At least since the Renaissance, a governing assumption in Western culture has been that literature and, derivatively, writers should be taken seriously. High culture, Matthew Arnold thought, consisted of the best that has been thought and said. He believed, or hoped, that it would shore up civilization. Robert Frost was more skeptical. He doubted that books made us better, but he thought they raised experience, joy and suffering, to a higher degree of acknowledgment.

The most visible writers at the PEN conference trafficked in cliche and stupidity, and seemed to be less interested in writing than in trendy cultural politics. The opening address by George Shultz was roundly booed and his very appearance protested, though he had interesting things to say about the roots of freedom. "It is more than a shame,' wrote E. L. Doctorow, "it verges on the scandalous, that those in stewardship of American PEN and the conference should have so violated the meaning of their organization as to identify it with and put it at the feet of the most ideologically right-wing Administration this country has seen.' The pushy Grace Paley asserted wildly that Shultz "is as responsible as anyone for the tortures and deaths in South Africa and elsewhere.' Erica Jong showed up in a bizarre hairdo, proclaiming against all the evidence of one's senses that women were "invisible' at the conference.

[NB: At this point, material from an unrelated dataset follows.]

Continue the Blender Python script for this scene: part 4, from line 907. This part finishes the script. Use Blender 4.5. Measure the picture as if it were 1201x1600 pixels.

The German novelist Gunter Grass had a good time proclaiming moral equivalences between the Soviet Union and the United States. The Ohio-born writer Toni Morrison, a black who is a hot ticket on the campus circuit these days, showed up in a huge tropical hat, and allowed that she had never felt herself to be an American. Daniel Ortega's wife, some sort of a poet, appeared in an expensive plunging neckline, accusing the United States of genocide in Nicaragua.

Shelley thought that poets are the unacknowledged legislators of the human race, and that is a deep thought. Alexander Pope had a different deep thought when he put most of the writers of his time into a poem called The Dunciad. The status of legislator of the human race is one that must be earned, not merely assumed. The smartest remark at the PEN conference was made by the Cuban writer Heberto Padilla. Asked to sign a petition critical of U.S. policy toward Nicaragua, he replied, "I sign only what I write.' And Norman Mailer deserves to be complimented for his dignified performance as chairman, one of his very greatest pranks.